• Task description:
Without omitting anything, retype the data that follows.

• Material provided:
═══

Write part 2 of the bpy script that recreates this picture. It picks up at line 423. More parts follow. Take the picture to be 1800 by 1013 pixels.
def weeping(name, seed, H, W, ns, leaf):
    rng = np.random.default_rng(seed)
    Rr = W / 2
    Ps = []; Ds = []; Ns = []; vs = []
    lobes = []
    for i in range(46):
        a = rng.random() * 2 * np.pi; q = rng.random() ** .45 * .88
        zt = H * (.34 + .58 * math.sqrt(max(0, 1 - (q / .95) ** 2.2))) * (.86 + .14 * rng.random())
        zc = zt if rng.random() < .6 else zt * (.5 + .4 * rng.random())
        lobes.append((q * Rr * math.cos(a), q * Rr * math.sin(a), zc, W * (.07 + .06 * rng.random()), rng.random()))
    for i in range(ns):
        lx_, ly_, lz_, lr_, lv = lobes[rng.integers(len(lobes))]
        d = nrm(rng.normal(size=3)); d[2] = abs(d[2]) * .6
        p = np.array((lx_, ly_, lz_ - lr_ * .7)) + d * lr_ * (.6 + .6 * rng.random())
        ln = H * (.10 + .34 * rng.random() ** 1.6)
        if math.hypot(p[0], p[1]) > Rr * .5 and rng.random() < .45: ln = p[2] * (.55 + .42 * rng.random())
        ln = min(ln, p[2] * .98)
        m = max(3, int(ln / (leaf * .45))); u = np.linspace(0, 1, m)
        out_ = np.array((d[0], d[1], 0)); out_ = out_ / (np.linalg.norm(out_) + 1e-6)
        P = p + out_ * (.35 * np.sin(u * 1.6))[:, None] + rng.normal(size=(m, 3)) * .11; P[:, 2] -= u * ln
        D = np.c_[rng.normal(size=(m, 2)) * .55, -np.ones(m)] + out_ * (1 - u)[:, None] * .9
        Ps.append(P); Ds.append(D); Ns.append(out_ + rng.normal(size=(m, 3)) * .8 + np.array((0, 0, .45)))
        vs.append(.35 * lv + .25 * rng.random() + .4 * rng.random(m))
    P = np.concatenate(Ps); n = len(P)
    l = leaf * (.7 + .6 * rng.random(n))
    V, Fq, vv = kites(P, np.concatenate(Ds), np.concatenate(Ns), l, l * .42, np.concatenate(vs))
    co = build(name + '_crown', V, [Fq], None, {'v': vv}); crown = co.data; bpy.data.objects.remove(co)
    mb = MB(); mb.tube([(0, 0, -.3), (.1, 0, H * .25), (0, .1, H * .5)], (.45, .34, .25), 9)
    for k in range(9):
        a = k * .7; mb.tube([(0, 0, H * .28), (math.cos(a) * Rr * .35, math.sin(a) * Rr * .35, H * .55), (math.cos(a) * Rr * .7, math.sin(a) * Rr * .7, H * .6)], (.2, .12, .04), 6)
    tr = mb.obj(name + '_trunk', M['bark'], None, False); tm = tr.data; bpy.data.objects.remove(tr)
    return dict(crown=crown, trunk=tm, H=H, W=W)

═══

• Correct answer:
Write part 2 of the bpy script that recreates this picture. It picks up at line 423. More parts follow. Take the picture to be 1800 by 1013 pixels.
def weeping(name, seed, H, W, ns, leaf):
    rng = np.random.default_rng(seed)
    Rr = W / 2
    Ps = []; Ds = []; Ns = []; vs = []
    lobes = []
    for i in range(46):
        a = rng.random() * 2 * np.pi; q = rng.random() ** .45 * .88
        zt = H * (.34 + .58 * math.sqrt(max(0, 1 - (q / .95) ** 2.2))) * (.86 + .14 * rng.random())
        zc = zt if rng.random() < .6 else zt * (.5 + .4 * rng.random())
        lobes.append((q * Rr * math.cos(a), q * Rr * math.sin(a), zc, W * (.07 + .06 * rng.random()), rng.random()))
    for i in range(ns):
        lx_, ly_, lz_, lr_, lv = lobes[rng.integers(len(lobes))]
        d = nrm(rng.normal(size=3)); d[2] = abs(d[2]) * .6
        p = np.array((lx_, ly_, lz_ - lr_ * .7)) + d * lr_ * (.6 + .6 * rng.random())
        ln = H * (.10 + .34 * rng.random() ** 1.6)
        if math.hypot(p[0], p[1]) > Rr * .5 and rng.random() < .45: ln = p[2] * (.55 + .42 * rng.random())
        ln = min(ln, p[2] * .98)
        m = max(3, int(ln / (leaf * .45))); u = np.linspace(0, 1, m)
        out_ = np.array((d[0], d[1], 0)); out_ = out_ / (np.linalg.norm(out_) + 1e-6)
        P = p + out_ * (.35 * np.sin(u * 1.6))[:, None] + rng.normal(size=(m, 3)) * .11; P[:, 2] -= u * ln
        D = np.c_[rng.normal(size=(m, 2)) * .55, -np.ones(m)] + out_ * (1 - u)[:, None] * .9
        Ps.append(P); Ds.append(D); Ns.append(out_ + rng.normal(size=(m, 3)) * .8 + np.array((0, 0, .45)))
        vs.append(.35 * lv + .25 * rng.random() + .4 * rng.random(m))
    P = np.concatenate(Ps); n = len(P)
    l = leaf * (.7 + .6 * rng.random(n))
    V, Fq, vv = kites(P, np.concatenate(Ds), np.concatenate(Ns), l, l * .42, np.concatenate(vs))
    co = build(name + '_crown', V, [Fq], None, {'v': vv}); crown = co.data; bpy.data.objects.remove(co)
    mb = MB(); mb.tube([(0, 0, -.3), (.1, 0, H * .25), (0, .1, H * .5)], (.45, .34, .25), 9)
    for k in range(9):
        a = k * .7; mb.tube([(0, 0, H * .28), (math.cos(a) * Rr * .35, math.sin(a) * Rr * .35, H * .55), (math.cos(a) * Rr * .7, math.sin(a) * Rr * .7, H * .6)], (.2, .12, .04), 6)
    tr = mb.obj(name + '_trunk', M['bark'], None, False); tm = tr.data; bpy.data.objects.remove(tr)
    return dict(crown=crown, trunk=tm, H=H, W=W)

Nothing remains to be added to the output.